● Task instructions
Transcribe word for word only the span whose first line is the one with "Build this scene" and whose last line is the one with "from mathutils import Vector, Matrix"; both of those lines belong to it.

● Listed records
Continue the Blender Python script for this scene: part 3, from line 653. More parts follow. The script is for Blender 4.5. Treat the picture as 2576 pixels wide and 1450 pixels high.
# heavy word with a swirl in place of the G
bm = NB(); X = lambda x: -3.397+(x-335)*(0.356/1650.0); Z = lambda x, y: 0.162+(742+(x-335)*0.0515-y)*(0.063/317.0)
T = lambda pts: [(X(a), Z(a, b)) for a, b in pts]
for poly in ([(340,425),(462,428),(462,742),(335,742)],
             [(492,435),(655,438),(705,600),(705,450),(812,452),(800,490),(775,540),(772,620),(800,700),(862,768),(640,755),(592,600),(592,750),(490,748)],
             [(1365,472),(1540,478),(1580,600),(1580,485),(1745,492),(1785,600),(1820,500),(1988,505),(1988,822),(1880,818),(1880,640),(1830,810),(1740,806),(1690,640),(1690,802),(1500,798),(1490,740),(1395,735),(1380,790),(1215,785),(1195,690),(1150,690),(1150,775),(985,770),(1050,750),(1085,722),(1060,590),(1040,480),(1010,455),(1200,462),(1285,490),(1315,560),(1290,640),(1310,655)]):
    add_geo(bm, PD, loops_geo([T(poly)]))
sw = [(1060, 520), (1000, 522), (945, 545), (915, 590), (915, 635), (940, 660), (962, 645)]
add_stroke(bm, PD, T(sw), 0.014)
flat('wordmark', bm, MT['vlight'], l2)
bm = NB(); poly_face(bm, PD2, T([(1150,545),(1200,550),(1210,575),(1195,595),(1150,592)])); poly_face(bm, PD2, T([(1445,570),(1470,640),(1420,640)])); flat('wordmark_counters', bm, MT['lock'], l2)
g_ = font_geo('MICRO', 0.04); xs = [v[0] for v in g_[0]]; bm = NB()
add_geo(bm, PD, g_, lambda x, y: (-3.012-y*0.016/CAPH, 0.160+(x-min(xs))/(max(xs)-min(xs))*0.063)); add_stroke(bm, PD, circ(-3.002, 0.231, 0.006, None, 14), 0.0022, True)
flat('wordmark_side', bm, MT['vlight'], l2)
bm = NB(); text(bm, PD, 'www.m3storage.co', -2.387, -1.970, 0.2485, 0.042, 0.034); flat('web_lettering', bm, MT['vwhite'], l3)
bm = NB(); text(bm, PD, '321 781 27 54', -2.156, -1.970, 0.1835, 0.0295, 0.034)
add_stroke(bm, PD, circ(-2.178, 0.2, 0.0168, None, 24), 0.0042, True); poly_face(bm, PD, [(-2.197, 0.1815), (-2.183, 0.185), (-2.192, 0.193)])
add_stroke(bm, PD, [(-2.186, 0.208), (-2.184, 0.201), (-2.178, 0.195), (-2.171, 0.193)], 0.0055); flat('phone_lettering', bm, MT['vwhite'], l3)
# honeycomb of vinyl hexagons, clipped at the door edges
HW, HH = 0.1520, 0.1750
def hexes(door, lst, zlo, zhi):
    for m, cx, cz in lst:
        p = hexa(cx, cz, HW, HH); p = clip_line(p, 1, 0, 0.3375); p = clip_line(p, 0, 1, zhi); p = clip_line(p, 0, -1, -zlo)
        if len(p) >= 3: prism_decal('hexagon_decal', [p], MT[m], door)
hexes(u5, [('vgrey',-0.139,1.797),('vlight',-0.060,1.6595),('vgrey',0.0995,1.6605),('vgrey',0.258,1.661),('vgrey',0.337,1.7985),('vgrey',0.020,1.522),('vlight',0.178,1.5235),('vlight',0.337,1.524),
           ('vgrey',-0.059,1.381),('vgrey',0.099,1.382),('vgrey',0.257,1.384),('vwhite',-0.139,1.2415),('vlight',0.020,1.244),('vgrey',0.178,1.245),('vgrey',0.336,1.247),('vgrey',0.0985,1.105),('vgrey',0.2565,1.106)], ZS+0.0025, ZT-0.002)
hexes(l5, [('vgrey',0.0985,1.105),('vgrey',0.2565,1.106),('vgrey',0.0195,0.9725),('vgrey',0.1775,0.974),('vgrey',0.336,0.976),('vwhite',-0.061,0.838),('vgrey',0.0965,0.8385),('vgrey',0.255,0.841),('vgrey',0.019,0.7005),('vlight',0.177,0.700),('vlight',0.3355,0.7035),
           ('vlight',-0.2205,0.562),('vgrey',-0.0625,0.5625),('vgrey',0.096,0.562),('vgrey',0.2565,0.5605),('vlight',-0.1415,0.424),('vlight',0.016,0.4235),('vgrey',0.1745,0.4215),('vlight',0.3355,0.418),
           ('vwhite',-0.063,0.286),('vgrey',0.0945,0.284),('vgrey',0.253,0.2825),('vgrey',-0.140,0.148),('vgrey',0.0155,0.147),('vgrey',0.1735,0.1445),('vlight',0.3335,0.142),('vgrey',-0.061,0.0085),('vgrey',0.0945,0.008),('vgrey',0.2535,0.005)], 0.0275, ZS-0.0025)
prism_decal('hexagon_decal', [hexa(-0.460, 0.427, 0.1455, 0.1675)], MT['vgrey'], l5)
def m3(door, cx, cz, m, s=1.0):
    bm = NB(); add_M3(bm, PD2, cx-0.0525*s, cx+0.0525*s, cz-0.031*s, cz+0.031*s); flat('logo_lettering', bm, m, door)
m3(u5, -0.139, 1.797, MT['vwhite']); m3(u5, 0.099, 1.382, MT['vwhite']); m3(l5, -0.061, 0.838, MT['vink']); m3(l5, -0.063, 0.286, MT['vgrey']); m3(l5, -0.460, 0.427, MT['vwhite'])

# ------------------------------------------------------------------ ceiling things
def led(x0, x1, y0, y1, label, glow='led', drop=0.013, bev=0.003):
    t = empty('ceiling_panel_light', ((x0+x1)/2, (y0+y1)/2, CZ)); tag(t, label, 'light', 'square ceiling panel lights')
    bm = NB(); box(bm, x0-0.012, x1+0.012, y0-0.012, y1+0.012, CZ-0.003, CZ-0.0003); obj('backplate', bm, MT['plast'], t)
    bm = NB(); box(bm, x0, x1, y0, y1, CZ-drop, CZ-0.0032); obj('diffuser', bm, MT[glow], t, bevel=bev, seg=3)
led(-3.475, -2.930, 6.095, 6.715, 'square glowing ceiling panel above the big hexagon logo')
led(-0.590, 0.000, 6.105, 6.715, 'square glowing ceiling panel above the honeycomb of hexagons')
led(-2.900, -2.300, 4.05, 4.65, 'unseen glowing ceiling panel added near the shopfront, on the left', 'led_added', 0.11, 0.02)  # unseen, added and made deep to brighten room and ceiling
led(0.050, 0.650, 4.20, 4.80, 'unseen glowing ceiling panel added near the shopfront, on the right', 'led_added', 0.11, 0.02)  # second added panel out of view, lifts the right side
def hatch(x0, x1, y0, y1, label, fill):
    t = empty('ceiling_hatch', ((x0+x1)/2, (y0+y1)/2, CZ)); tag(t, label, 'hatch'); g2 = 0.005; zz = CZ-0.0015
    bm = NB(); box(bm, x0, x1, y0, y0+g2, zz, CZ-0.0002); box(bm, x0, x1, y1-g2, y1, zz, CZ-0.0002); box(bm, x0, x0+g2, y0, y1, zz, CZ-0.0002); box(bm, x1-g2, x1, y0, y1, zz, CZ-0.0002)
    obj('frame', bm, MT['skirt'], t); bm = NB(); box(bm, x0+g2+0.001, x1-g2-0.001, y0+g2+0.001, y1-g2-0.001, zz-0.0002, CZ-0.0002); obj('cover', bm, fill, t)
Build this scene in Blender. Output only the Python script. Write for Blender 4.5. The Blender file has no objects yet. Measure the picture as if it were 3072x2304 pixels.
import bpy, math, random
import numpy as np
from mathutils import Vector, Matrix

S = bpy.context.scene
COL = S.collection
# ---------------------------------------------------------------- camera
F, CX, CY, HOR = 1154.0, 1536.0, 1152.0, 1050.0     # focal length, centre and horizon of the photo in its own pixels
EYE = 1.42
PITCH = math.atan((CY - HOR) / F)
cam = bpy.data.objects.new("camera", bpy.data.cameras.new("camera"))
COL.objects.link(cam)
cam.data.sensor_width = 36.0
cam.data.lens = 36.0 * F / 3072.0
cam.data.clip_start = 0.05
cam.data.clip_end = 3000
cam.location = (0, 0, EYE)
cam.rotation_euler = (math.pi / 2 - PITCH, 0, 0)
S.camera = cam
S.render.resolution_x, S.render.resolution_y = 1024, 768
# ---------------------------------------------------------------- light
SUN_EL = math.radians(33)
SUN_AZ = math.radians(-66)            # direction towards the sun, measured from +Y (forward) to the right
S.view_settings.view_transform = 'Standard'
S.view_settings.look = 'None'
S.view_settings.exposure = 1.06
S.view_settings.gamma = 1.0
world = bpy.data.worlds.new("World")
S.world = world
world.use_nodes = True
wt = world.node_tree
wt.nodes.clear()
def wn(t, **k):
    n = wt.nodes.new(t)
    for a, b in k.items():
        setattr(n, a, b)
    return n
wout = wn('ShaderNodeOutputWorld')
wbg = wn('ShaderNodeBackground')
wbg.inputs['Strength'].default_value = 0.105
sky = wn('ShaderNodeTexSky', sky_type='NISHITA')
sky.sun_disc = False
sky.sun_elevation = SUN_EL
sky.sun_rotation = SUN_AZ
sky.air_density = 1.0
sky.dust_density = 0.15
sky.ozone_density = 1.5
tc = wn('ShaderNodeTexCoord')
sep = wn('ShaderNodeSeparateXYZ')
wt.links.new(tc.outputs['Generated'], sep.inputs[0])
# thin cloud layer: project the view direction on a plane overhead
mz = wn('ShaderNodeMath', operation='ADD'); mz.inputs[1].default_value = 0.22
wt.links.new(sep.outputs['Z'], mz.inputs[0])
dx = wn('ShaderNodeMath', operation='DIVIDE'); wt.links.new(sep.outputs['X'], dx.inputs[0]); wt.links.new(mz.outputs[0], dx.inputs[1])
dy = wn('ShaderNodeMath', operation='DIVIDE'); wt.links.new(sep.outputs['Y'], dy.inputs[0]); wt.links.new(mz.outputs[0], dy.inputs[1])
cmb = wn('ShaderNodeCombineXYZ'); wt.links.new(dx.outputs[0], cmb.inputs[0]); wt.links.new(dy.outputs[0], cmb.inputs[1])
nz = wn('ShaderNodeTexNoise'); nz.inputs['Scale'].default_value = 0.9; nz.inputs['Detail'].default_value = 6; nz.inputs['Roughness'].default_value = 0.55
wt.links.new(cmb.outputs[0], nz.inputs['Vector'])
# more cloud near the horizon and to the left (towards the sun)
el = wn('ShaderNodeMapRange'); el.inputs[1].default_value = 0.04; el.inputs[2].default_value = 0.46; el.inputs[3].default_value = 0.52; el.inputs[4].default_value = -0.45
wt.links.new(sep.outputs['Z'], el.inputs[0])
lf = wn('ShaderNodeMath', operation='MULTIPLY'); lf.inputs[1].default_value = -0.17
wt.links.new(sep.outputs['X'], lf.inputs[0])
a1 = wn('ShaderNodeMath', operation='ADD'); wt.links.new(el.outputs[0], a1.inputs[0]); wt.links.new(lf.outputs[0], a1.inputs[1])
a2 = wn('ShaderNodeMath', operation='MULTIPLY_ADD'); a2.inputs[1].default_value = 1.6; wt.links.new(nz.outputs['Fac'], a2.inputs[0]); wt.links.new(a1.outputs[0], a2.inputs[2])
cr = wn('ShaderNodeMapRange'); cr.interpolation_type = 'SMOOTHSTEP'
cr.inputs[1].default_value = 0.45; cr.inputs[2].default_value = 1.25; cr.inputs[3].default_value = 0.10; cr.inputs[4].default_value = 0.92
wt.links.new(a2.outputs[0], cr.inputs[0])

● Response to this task
Build this scene in Blender. Output only the Python script. Write for Blender 4.5. The Blender file has no objects yet. Measure the picture as if it were 3072x2304 pixels.
import bpy, math, random
import numpy as np
from mathutils import Vector, Matrix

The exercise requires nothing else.